A major thing I forgot in my first story was the topic of Las Vegas water.  My first two days there I made a silly mistake assuming that water you got from a tap in Las Vegas was the same as anywhere else.  On my third day there my uncle who lives about 30 minutes away from “The Strip” took me to a restaurant for breakfast called “The Egg and I,” but the way my stomach was feeling even an egg was too much food for I.  I told him not much from my diet had changed, and to that point in the trip I had eaten pretty healthy. 

Without missing a beat, my uncle asked “have you drunk the water?”  Apparently residents of Las Vegas have a term for people trying Vegas water for the first time, “The Las Vegas Flu.”  From that point on I made the responsible choice and tried my best to stick to beer and liquor.

The water woes for Las Vegas may be even more doomed, if you can believe that.  At the Boys and Girls Club charity pool party I alluded to in the last story, I met two people that work for the Las Vegas water authority.  Not only did both of these guys tell me they would never drink the water, but they also told me that same water is drying up and could pose a major problem for the city in just a few years.  They feel so threatened by the threat of the desert drying up that they say they have both started looking for places to live just in case.  My thinking is that these things always have a way to work themselves out.  I mean, come on, it’s Las Vegas, they will find a way.  Even if it means shipping in millions of gallons a water a day, water that will most likely taste better, they will find a way to get the city going right along. 
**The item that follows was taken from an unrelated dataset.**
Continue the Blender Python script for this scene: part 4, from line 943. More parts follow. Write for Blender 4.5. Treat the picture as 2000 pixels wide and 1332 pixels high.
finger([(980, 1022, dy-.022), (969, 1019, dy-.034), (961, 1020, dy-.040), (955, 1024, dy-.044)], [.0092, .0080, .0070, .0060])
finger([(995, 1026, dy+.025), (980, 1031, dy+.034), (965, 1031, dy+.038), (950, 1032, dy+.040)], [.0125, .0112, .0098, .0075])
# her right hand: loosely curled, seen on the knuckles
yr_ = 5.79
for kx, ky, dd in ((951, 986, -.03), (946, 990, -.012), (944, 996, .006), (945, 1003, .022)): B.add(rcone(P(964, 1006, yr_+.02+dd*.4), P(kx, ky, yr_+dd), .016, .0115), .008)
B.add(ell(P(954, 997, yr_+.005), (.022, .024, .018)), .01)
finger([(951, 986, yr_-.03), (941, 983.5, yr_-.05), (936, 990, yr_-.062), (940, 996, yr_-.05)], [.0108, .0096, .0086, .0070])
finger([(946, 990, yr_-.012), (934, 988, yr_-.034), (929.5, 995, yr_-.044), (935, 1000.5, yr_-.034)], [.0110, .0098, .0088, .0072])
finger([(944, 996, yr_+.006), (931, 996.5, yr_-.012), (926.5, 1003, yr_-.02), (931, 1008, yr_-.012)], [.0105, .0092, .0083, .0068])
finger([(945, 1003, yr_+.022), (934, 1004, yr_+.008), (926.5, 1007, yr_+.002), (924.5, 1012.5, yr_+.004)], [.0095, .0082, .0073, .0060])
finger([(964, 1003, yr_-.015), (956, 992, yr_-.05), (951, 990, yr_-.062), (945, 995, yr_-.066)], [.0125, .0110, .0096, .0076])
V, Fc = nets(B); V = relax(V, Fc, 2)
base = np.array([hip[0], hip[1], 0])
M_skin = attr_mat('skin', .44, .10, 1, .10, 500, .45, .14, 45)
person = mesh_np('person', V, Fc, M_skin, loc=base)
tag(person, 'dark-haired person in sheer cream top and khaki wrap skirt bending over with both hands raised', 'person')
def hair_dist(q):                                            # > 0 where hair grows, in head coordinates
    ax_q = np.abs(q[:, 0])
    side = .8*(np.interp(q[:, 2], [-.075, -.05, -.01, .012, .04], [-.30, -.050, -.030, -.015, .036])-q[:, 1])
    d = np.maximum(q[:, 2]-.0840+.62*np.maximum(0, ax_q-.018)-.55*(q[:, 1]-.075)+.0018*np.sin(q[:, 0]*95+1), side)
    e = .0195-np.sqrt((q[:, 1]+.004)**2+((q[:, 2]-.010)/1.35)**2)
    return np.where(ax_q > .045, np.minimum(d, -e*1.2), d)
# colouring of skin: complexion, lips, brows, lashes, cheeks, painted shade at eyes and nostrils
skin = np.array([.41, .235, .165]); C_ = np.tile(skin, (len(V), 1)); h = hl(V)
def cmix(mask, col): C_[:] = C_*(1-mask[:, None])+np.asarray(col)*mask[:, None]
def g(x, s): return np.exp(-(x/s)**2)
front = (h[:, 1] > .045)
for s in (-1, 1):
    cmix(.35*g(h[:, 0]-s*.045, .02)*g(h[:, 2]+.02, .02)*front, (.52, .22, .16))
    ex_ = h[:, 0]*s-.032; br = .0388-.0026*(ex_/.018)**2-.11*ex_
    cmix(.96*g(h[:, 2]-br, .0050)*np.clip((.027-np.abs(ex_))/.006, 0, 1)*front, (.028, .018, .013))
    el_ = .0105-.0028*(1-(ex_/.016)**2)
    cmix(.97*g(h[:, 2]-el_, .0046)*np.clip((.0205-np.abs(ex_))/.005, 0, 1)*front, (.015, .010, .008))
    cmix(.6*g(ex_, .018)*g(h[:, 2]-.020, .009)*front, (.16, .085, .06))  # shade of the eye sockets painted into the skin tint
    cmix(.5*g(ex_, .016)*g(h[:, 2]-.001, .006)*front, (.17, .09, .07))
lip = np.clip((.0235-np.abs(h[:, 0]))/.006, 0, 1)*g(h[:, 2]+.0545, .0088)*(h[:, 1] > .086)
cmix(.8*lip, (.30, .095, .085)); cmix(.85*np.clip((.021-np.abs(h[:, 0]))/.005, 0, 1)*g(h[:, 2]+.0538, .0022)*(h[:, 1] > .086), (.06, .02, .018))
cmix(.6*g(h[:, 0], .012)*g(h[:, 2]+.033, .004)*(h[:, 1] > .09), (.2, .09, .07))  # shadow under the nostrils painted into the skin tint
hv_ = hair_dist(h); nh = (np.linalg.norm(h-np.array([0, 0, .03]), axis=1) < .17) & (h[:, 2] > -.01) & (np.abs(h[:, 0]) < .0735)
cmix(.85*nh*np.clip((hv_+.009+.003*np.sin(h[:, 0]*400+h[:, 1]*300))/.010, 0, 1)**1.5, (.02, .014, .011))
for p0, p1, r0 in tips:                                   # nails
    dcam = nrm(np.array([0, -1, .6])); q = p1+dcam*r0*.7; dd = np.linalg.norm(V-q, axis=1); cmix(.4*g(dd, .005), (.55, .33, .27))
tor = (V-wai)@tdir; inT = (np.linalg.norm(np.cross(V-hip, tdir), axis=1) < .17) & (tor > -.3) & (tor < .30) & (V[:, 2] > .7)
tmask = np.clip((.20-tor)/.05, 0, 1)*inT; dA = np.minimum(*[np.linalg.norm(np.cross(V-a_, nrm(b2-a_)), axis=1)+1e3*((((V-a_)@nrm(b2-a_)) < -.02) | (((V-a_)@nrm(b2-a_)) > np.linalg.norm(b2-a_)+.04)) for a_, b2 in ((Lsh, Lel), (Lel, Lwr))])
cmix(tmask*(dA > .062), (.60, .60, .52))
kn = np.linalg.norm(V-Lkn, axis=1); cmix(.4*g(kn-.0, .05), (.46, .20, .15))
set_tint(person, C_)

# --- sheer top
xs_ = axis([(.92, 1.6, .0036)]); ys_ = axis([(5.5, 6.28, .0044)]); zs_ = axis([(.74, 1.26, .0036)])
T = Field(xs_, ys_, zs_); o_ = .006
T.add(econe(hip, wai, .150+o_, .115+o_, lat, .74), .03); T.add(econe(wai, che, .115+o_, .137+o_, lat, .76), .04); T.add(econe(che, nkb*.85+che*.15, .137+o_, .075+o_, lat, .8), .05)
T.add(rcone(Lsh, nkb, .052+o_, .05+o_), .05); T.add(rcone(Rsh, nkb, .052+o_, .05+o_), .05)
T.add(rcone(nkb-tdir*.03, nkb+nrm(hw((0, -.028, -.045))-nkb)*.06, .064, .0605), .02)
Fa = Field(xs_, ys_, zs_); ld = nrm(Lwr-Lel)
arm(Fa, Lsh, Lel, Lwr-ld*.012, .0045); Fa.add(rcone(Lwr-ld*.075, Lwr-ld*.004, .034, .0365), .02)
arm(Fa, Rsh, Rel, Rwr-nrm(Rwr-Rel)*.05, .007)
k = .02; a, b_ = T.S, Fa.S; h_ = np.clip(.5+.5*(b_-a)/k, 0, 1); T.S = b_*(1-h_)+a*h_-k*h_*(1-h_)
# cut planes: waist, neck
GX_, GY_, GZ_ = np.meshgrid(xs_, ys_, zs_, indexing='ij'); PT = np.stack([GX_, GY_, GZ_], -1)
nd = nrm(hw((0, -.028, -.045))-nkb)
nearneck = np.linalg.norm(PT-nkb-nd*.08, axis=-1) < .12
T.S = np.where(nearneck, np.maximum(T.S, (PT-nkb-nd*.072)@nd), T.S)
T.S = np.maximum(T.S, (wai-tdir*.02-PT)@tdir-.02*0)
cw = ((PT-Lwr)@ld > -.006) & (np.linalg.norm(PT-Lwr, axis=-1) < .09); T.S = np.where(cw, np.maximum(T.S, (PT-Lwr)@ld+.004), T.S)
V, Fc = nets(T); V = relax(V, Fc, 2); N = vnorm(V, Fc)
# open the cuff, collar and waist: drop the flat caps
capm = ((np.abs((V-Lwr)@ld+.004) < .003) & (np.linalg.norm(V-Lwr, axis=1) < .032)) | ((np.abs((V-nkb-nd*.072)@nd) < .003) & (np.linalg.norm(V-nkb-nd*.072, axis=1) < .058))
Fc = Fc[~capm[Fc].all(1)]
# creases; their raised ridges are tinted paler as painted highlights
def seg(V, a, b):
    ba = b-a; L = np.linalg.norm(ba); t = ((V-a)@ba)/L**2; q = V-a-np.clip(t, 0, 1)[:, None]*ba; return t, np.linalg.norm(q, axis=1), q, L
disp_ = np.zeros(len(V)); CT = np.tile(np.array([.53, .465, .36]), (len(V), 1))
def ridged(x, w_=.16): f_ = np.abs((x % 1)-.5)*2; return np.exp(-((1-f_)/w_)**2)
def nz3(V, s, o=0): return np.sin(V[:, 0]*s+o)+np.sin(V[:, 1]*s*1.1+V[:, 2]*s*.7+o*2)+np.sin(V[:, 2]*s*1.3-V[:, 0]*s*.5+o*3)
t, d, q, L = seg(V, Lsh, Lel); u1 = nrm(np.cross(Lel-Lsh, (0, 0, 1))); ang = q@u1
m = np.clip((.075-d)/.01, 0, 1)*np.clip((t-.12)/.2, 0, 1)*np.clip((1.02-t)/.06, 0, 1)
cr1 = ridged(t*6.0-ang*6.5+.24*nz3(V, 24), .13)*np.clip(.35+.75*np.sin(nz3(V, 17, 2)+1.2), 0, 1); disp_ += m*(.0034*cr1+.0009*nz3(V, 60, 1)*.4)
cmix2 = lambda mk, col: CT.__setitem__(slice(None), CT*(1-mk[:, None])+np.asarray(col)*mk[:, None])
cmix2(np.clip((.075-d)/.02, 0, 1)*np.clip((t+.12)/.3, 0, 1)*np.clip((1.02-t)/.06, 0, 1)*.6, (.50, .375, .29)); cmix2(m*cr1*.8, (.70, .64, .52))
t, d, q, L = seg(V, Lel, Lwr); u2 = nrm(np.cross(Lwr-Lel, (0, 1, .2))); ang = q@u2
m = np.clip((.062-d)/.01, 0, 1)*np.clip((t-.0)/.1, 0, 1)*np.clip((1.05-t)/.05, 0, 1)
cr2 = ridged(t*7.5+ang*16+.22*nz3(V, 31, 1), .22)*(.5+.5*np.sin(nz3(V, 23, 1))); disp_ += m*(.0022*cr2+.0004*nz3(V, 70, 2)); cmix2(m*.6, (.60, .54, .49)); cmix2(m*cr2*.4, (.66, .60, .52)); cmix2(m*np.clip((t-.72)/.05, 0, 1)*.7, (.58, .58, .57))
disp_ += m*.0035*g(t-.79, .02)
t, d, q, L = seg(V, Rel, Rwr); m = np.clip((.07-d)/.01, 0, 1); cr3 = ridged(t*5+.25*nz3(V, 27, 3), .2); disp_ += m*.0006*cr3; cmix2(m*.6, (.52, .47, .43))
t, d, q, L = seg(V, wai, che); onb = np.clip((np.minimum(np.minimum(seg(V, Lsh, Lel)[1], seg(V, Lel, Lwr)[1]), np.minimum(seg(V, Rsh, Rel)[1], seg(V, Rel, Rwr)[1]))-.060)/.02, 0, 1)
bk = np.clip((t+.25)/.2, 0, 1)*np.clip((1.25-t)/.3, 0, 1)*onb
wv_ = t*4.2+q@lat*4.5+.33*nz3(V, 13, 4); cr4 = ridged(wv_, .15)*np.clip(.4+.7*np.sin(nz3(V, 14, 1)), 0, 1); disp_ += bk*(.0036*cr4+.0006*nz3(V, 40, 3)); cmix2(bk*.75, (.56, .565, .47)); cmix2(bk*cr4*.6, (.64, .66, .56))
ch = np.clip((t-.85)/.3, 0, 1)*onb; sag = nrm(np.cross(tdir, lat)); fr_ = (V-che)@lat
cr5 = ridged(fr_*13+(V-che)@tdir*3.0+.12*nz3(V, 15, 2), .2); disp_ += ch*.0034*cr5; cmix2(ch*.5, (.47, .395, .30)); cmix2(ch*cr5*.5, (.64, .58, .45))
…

But, imagine for a minute that Las Vegas does go the way of a ghost town.  I have a vision where they move the “new” Las Vegas a few hundred miles in one direction or another and they start it all over again.  In the future when you visited this new Las Vegas you could take tour buses to the old Las Vegas, much the same way you visit the Hoover Dam and Grand Canyons now.  In the middle of the desert would be all the remnants of the great hotels covered in dust, including the “pyramid” and the New York, New York roller coaster.  Sometimes my imagination gets a little away from me, being in Vegas will do that to you.

I also learned that I shouldn’t bet on sports.  I bet on the Boston Red Sox three times when I was in Vegas.  The Red Sox – best record in the American League – had a record of 0-3 during the games I bet.  Not only did the Red Sox lose, but they lost in emphatic fashion.  The first game they had a 9-1 lead in about the third inning.  I made the gambler’s mistake of counting the money before the bet was actually over, and it was far from over.  Six innings later the Red Sox has squandered the lead, and gave up the biggest lead in their history since 1984.  I should have quit there, but I bet the next game, where they were ahead, and ended up losing in 12 innings.  One more time I bet on them, this time they lost 6-0.  

My gambling observations as a whole may be a little concerning for the readers at Pokerworks.com.  After all, I’m a poker player, not a gambler.  I should know that I don’t have edges in any of these games, and I should avoid them like Las Vegas tap water.  I have no excuse.  Vegas won, living up to its nickname of “Lost Wages.”  All the colorful lights and the hope of striking it big with a single spin were too great for me to handle.  Lesson learned.  I should have followed the poker players at the charity pool party, and stayed away.  When we first got to the party at the Golden Nugget they had five or six blackjack tables right when you walked in, spreading limits from 50-200 bucks a hand.  The poker players there could easily afford that, but not one of them approached the table for over three hours, leaving the bikini clad dealers with nothing but their smile.  With about an hour to go before the party, the limits at the blackjack tables dropped to 10-25 dollars.  Only then did a few people mosey over, but none of them were the big named poker players.

Finally, I learned that eight nights in Vegas is a long time.  Around the 4th or 5th night you start to get a bit of a restless feeling that can only be cured by either walking around in a drunken haze until the sun comes out (see” What I Learned in Vegas Part I”) or going home.  I’m happy to be home now, the cold is gone, my dog was happy to see me and I missed my wife.
 
Now only if I can find a way to fall asleep before 5 a.m. in the Eastern Time zone, things will be back to normal, at least as normal as you can get after an extended Las Vegas trip.